Intervention de Harlem Désir

Réunion du 4 février 2015 à 14h30
Débat préalable à la réunion du conseil européen des 12 et 13 février 2015

Harlem Désir :

Mesdames, messieurs les sénateurs, je vous remercie de la qualité et du ton de ce débat. Je me réjouis de la très forte convergence qui s’est manifestée pour affirmer votre détermination à répondre au défi de la menace terroriste.

La France est en pointe dans la lutte contre le risque terroriste, même si celui-ci concerne tous les pays de l’Union européenne, comme en attestent les attentats contre le musée juif de Bruxelles, l’an dernier, ceux de Londres ou de Madrid, plus anciennement, et d’autres encore. Ce sont les valeurs de liberté et de démocratie fondatrices de nos sociétés, de l’Europe même, qui sont mises en cause.

La réaction de l’Europe a montré une détermination à rejeter la logique de haine dans laquelle voulaient nous entraîner les terroristes. Nous n’accepterons ni l’intimidation ni la haine. L’un d’entre vous a cité, à cet égard, une phrase de Robert Badinter. Nous devons être capables de la plus grande unité, de la plus grande fermeté pour combattre les terroristes, pour assurer la sécurité des citoyens, mais aussi pour protéger les valeurs démocratiques de l’Union européenne, l’existence d’une société de tolérance et de fraternité.

C’est pourquoi le plan que nous avons proposé et qui est en discussion en vue de la réunion des chefs d’État et de gouvernement porte sur l’ensemble des aspects de ce combat.

Il est bien sûr nécessaire de renforcer la coopération policière et judiciaire. Nous souhaitons que les États membres s’appuient davantage encore sur Europol et sur Eurojust, que les informations et les outils d’analyse soient mieux partagés. Pour l’heure, en effet, les informations sur les ressortissants de pays tiers ayant fait l’objet de condamnations, par exemple, ne sont pas systématiquement transmises au sein des réseaux européens. Il importe de mieux prendre en compte les derniers éléments que nos services de renseignement, de police, de justice peuvent détenir sur l’évolution des réseaux terroristes.

Nous avons aussi besoin d’un outil tel que le PNR. Je voudrais convaincre ceux qui pourraient rester réticents qu’il s’agit là d’un dispositif qui vraiment fait défaut dans la lutte antiterroriste à l’échelle européenne.

Aujourd’hui, la présence dans un avion reliant un pays de l’Union européenne et un territoire proche d’une zone de conflit d’une personne signalée comme suspecte par un service de renseignement n’est pas forcément notifiée à la police des frontières, faute d’un système commun de transmission, selon des formes harmonisées, des dossiers des passagers à partir de la réservation.

Le PNR permet précisément de savoir, dès la réservation, qui se trouve dans un avion, et donc d’utiliser le temps du vol pour signaler aux services de police, au point d’arrivée, le passage d’un individu dangereux.
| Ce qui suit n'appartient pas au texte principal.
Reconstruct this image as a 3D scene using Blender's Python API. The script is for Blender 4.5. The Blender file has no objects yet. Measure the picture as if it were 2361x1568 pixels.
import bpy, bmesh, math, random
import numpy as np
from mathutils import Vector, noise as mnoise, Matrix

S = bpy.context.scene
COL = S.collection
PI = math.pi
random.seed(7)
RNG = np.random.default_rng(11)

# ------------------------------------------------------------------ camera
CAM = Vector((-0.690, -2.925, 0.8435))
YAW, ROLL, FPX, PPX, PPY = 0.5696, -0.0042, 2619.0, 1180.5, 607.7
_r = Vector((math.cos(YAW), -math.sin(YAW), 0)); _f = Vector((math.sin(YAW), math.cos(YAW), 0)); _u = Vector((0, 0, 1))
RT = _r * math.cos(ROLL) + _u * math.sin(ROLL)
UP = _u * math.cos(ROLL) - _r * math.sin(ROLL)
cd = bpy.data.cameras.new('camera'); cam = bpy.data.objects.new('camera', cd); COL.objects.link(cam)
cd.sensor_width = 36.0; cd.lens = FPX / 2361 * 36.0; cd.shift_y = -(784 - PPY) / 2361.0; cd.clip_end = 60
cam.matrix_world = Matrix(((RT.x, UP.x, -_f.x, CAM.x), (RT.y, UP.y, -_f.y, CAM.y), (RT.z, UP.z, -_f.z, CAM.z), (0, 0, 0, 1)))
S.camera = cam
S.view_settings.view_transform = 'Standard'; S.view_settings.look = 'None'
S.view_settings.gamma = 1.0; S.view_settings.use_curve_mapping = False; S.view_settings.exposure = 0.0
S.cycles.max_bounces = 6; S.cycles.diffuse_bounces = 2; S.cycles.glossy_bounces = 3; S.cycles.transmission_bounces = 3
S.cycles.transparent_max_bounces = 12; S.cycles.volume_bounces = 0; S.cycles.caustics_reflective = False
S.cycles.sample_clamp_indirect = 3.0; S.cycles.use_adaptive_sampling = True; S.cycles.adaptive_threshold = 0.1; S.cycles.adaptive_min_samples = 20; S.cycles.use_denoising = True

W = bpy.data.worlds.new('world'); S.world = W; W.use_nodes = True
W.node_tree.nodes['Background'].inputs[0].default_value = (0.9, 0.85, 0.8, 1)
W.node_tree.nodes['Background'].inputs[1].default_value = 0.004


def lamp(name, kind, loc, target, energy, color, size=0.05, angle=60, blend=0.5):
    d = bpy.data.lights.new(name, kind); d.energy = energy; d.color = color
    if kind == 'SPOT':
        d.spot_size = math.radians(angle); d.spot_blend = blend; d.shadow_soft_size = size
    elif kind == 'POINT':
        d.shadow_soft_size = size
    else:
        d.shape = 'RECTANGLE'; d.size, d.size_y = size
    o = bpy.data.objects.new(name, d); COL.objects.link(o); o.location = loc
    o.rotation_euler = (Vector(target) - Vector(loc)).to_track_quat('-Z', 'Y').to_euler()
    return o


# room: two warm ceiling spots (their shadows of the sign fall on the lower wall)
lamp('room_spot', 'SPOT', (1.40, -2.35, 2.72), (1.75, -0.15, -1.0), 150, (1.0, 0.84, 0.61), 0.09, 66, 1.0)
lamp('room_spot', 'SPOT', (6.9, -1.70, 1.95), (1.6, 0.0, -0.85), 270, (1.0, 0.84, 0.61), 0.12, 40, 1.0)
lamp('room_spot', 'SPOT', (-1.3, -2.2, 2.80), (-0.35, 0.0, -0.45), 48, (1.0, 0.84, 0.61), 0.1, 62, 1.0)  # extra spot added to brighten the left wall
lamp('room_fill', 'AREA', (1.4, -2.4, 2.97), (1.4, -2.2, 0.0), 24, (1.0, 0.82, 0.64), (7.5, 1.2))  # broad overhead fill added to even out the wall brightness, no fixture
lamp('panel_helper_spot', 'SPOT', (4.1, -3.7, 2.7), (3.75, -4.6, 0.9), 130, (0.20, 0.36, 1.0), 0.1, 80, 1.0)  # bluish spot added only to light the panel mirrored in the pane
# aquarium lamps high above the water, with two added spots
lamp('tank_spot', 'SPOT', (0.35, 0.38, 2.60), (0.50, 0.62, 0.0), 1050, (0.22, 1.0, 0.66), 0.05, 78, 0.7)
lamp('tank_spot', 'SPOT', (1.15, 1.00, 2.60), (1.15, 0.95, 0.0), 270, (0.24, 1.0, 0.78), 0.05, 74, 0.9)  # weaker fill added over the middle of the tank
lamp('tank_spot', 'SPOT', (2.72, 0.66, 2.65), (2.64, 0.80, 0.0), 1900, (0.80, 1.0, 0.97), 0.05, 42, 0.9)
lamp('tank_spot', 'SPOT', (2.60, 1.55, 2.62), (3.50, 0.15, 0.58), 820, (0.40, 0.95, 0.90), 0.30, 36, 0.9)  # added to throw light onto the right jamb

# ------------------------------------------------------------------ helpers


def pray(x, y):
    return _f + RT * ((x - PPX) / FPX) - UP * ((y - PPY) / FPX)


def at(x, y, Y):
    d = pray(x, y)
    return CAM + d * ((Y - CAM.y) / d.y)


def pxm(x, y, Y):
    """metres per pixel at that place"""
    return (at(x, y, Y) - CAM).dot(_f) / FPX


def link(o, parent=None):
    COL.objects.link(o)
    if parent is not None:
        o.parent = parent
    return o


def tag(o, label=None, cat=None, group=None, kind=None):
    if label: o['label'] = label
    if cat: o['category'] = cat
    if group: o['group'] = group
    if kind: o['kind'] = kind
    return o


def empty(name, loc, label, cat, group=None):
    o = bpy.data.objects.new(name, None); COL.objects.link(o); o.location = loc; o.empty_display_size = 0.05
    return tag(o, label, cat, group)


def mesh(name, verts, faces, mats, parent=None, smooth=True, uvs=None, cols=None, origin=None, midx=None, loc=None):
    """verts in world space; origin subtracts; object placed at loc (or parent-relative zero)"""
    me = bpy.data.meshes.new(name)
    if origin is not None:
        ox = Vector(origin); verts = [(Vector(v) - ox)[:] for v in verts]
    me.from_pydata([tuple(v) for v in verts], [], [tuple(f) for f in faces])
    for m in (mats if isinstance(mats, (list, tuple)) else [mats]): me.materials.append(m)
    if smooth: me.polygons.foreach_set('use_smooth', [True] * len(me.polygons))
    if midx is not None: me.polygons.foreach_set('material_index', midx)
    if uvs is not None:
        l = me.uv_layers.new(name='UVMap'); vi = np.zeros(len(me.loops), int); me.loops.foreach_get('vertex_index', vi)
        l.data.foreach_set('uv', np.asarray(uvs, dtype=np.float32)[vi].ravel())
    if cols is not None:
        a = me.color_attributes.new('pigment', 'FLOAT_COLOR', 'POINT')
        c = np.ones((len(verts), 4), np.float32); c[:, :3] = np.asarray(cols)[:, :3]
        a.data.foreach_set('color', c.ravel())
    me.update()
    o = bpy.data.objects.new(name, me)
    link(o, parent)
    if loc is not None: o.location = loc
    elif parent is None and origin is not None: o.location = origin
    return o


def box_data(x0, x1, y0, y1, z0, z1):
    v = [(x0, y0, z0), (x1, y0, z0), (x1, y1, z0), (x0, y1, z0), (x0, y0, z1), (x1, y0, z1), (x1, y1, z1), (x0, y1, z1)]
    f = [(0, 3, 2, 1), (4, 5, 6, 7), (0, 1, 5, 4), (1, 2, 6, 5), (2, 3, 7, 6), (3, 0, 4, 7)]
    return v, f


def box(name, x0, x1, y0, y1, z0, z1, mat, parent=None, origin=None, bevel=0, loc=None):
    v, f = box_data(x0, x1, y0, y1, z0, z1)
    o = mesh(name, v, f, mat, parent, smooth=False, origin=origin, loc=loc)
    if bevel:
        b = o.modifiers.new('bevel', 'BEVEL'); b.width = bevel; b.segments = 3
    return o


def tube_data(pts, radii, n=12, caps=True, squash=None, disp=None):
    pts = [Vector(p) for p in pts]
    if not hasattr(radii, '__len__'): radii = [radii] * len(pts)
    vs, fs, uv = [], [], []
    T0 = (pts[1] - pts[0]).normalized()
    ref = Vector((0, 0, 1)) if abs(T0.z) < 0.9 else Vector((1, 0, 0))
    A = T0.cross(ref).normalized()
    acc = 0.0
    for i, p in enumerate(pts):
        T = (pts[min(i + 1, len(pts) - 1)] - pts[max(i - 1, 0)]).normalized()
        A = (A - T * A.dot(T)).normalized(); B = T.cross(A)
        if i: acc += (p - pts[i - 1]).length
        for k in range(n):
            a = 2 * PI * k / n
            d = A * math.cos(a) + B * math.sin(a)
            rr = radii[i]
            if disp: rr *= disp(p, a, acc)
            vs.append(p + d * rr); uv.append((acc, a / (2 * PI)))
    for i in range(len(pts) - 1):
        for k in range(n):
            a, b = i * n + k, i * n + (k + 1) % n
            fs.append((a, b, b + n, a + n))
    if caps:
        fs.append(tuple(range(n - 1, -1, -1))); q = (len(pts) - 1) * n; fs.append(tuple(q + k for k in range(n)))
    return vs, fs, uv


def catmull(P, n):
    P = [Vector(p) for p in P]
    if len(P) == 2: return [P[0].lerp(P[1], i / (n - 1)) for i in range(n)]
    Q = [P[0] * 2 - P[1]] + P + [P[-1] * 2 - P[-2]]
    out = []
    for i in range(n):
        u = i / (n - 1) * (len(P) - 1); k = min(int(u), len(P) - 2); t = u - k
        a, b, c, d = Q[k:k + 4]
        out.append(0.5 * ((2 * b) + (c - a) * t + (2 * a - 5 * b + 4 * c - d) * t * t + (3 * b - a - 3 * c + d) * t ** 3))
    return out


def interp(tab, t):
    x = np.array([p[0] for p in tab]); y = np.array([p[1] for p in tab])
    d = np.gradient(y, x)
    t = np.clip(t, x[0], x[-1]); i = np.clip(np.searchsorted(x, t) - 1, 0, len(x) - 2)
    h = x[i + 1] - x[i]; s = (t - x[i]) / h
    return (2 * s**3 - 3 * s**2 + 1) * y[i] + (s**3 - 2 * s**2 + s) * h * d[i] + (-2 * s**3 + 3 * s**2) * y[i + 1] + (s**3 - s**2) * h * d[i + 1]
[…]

Ceux-ci pourront alors le contrôler, éventuellement interrompre son voyage, voire le livrer à la justice.

Le PNR permet aussi de retracer les parcours, voire d’identifier des tentatives de masquer la destination réelle. Beaucoup de combattants étrangers de retour des zones de combat en Irak et en Syrie qui ont pu être identifiés avaient fait des détours, par l’Asie par exemple, pour ne pas attirer l’attention. L’identification de ce type de parcours destinés à brouiller les pistes permet de détecter des personnes cherchant à se rendre dans les zones de combat ou à en revenir.

Toutes les garanties sont offertes pour que le PNR ne serve qu’à la lutte contre la criminalité grave, le terrorisme, les trafics d’armes, les trafics de personnes. Il ne s’agit en aucun cas de mettre en œuvre un fichage général : les services dédiés à la lutte contre le terrorisme et ses réseaux n’ont pas d’autre objectif que d’assurer la sécurité de nos concitoyens.

Cela a été souligné, il faut aussi lutter contre les racines mêmes du terrorisme. Cette lutte devant être menée à l’échelle internationale, il s’agit d’un volet très important de notre mobilisation avec les autres États membres de l’Union européenne. Il faut vraiment que notre politique de coopération à l’égard des pays du sud du bassin méditerranéen, en particulier de ceux qui sont déstabilisés par la propagation des groupes djihadistes, prenne en compte le risque terroriste. Un certain nombre de pays ayant réussi leur transition démocratique doivent être soutenus dans leur développement économique. D’autres connaissent encore une très forte instabilité sur le plan sécuritaire : pensons à la Lybie ou à des pays comme le Nigeria ou le Tchad, aux prises avec Boko Haram.